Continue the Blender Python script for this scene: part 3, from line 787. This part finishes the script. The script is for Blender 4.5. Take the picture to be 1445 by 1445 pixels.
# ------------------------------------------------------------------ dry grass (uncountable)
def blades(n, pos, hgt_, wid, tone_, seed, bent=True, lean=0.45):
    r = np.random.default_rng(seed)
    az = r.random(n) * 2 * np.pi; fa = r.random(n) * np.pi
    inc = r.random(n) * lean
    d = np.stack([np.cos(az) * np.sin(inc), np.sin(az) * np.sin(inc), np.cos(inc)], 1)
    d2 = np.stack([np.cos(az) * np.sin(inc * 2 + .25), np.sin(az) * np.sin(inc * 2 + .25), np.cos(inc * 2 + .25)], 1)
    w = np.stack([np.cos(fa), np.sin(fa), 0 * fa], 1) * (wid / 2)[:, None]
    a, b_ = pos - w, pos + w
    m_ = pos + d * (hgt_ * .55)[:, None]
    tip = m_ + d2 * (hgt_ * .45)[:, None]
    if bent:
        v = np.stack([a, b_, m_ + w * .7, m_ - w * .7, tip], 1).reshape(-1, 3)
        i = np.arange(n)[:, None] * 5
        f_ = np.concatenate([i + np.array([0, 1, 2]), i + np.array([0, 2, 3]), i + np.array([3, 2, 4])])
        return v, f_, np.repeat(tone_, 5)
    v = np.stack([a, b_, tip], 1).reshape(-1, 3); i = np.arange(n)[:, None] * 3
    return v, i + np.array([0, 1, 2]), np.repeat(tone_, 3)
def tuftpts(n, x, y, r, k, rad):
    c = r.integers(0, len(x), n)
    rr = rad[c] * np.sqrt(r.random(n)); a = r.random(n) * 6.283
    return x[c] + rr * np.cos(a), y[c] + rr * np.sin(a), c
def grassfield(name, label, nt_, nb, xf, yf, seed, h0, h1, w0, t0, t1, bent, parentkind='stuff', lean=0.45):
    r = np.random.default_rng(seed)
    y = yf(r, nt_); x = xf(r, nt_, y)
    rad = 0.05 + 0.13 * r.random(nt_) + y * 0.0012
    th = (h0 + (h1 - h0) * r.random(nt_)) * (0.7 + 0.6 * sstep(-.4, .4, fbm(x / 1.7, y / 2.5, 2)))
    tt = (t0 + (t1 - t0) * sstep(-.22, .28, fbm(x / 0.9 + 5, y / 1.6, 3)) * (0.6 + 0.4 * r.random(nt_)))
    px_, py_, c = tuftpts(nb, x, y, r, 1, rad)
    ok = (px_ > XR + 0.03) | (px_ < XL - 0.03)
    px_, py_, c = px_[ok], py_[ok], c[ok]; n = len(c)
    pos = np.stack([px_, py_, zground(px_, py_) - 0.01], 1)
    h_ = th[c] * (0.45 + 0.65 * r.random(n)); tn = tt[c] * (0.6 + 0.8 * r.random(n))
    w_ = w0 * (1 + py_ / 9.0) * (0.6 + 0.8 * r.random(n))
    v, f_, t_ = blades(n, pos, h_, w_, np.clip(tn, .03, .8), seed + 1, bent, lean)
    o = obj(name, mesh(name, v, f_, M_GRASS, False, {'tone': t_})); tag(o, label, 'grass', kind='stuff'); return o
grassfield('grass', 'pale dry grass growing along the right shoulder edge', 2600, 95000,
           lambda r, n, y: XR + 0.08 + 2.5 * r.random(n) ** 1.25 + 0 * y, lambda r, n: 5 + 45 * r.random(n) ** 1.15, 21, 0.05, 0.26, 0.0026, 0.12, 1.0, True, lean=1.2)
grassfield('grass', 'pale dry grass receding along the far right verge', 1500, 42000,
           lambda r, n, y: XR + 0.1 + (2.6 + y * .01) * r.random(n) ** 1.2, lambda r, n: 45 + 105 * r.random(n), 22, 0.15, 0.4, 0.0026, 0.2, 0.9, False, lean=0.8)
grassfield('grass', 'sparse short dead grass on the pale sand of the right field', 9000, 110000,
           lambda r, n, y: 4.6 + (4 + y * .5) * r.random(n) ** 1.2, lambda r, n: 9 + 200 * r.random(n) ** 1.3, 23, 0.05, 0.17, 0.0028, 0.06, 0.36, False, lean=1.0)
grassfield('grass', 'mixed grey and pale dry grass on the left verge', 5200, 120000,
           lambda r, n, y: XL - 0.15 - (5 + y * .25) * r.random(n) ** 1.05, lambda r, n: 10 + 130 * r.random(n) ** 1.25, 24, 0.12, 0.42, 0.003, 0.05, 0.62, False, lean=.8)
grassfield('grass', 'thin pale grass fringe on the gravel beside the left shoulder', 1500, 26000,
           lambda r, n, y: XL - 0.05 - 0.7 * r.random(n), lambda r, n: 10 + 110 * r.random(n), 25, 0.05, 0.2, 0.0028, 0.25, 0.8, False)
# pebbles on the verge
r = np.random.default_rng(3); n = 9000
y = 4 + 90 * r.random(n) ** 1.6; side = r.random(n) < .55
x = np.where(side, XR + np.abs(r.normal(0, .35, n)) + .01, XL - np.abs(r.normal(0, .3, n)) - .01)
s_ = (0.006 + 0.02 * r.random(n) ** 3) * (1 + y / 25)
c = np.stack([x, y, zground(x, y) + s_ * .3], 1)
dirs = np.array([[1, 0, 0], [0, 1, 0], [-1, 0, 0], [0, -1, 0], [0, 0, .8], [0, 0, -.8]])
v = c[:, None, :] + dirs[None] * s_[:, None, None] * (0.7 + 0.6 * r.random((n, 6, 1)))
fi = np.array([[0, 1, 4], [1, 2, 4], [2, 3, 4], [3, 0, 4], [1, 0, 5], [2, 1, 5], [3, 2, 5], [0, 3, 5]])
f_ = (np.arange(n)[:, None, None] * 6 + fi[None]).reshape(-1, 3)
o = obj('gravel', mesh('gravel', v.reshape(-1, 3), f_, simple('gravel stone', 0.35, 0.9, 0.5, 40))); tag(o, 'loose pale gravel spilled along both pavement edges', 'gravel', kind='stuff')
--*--
All of the data needs to be printed once more, exactly.

Continue the Blender Python script for this scene: part 3, from line 787. This part finishes the script. The script is for Blender 4.5. Take the picture to be 1445 by 1445 pixels.
# ------------------------------------------------------------------ dry grass (uncountable)
def blades(n, pos, hgt_, wid, tone_, seed, bent=True, lean=0.45):
    r = np.random.default_rng(seed)
    az = r.random(n) * 2 * np.pi; fa = r.random(n) * np.pi
    inc = r.random(n) * lean
    d = np.stack([np.cos(az) * np.sin(inc), np.sin(az) * np.sin(inc), np.cos(inc)], 1)
    d2 = np.stack([np.cos(az) * np.sin(inc * 2 + .25), np.sin(az) * np.sin(inc * 2 + .25), np.cos(inc * 2 + .25)], 1)
    w = np.stack([np.cos(fa), np.sin(fa), 0 * fa], 1) * (wid / 2)[:, None]
    a, b_ = pos - w, pos + w
    m_ = pos + d * (hgt_ * .55)[:, None]
    tip = m_ + d2 * (hgt_ * .45)[:, None]
    if bent:
        v = np.stack([a, b_, m_ + w * .7, m_ - w * .7, tip], 1).reshape(-1, 3)
        i = np.arange(n)[:, None] * 5
        f_ = np.concatenate([i + np.array([0, 1, 2]), i + np.array([0, 2, 3]), i + np.array([3, 2, 4])])
        return v, f_, np.repeat(tone_, 5)
    v = np.stack([a, b_, tip], 1).reshape(-1, 3); i = np.arange(n)[:, None] * 3
    return v, i + np.array([0, 1, 2]), np.repeat(tone_, 3)
def tuftpts(n, x, y, r, k, rad):
    c = r.integers(0, len(x), n)
    rr = rad[c] * np.sqrt(r.random(n)); a = r.random(n) * 6.283
    return x[c] + rr * np.cos(a), y[c] + rr * np.sin(a), c
def grassfield(name, label, nt_, nb, xf, yf, seed, h0, h1, w0, t0, t1, bent, parentkind='stuff', lean=0.45):
    r = np.random.default_rng(seed)
    y = yf(r, nt_); x = xf(r, nt_, y)
    rad = 0.05 + 0.13 * r.random(nt_) + y * 0.0012
    th = (h0 + (h1 - h0) * r.random(nt_)) * (0.7 + 0.6 * sstep(-.4, .4, fbm(x / 1.7, y / 2.5, 2)))
    tt = (t0 + (t1 - t0) * sstep(-.22, .28, fbm(x / 0.9 + 5, y / 1.6, 3)) * (0.6 + 0.4 * r.random(nt_)))
    px_, py_, c = tuftpts(nb, x, y, r, 1, rad)
    ok = (px_ > XR + 0.03) | (px_ < XL - 0.03)
    px_, py_, c = px_[ok], py_[ok], c[ok]; n = len(c)
    pos = np.stack([px_, py_, zground(px_, py_) - 0.01], 1)
    h_ = th[c] * (0.45 + 0.65 * r.random(n)); tn = tt[c] * (0.6 + 0.8 * r.random(n))
    w_ = w0 * (1 + py_ / 9.0) * (0.6 + 0.8 * r.random(n))
    v, f_, t_ = blades(n, pos, h_, w_, np.clip(tn, .03, .8), seed + 1, bent, lean)
    o = obj(name, mesh(name, v, f_, M_GRASS, False, {'tone': t_})); tag(o, label, 'grass', kind='stuff'); return o
grassfield('grass', 'pale dry grass growing along the right shoulder edge', 2600, 95000,
           lambda r, n, y: XR + 0.08 + 2.5 * r.random(n) ** 1.25 + 0 * y, lambda r, n: 5 + 45 * r.random(n) ** 1.15, 21, 0.05, 0.26, 0.0026, 0.12, 1.0, True, lean=1.2)
grassfield('grass', 'pale dry grass receding along the far right verge', 1500, 42000,
           lambda r, n, y: XR + 0.1 + (2.6 + y * .01) * r.random(n) ** 1.2, lambda r, n: 45 + 105 * r.random(n), 22, 0.15, 0.4, 0.0026, 0.2, 0.9, False, lean=0.8)
grassfield('grass', 'sparse short dead grass on the pale sand of the right field', 9000, 110000,
           lambda r, n, y: 4.6 + (4 + y * .5) * r.random(n) ** 1.2, lambda r, n: 9 + 200 * r.random(n) ** 1.3, 23, 0.05, 0.17, 0.0028, 0.06, 0.36, False, lean=1.0)
grassfield('grass', 'mixed grey and pale dry grass on the left verge', 5200, 120000,
           lambda r, n, y: XL - 0.15 - (5 + y * .25) * r.random(n) ** 1.05, lambda r, n: 10 + 130 * r.random(n) ** 1.25, 24, 0.12, 0.42, 0.003, 0.05, 0.62, False, lean=.8)
grassfield('grass', 'thin pale grass fringe on the gravel beside the left shoulder', 1500, 26000,
           lambda r, n, y: XL - 0.05 - 0.7 * r.random(n), lambda r, n: 10 + 110 * r.random(n), 25, 0.05, 0.2, 0.0028, 0.25, 0.8, False)
# pebbles on the verge
r = np.random.default_rng(3); n = 9000
y = 4 + 90 * r.random(n) ** 1.6; side = r.random(n) < .55
x = np.where(side, XR + np.abs(r.normal(0, .35, n)) + .01, XL - np.abs(r.normal(0, .3, n)) - .01)
s_ = (0.006 + 0.02 * r.random(n) ** 3) * (1 + y / 25)
c = np.stack([x, y, zground(x, y) + s_ * .3], 1)
dirs = np.array([[1, 0, 0], [0, 1, 0], [-1, 0, 0], [0, -1, 0], [0, 0, .8], [0, 0, -.8]])
v = c[:, None, :] + dirs[None] * s_[:, None, None] * (0.7 + 0.6 * r.random((n, 6, 1)))
fi = np.array([[0, 1, 4], [1, 2, 4], [2, 3, 4], [3, 0, 4], [1, 0, 5], [2, 1, 5], [3, 2, 5], [0, 3, 5]])
f_ = (np.arange(n)[:, None, None] * 6 + fi[None]).reshape(-1, 3)
o = obj('gravel', mesh('gravel', v.reshape(-1, 3), f_, simple('gravel stone', 0.35, 0.9, 0.5, 40))); tag(o, 'loose pale gravel spilled along both pavement edges', 'gravel', kind='stuff')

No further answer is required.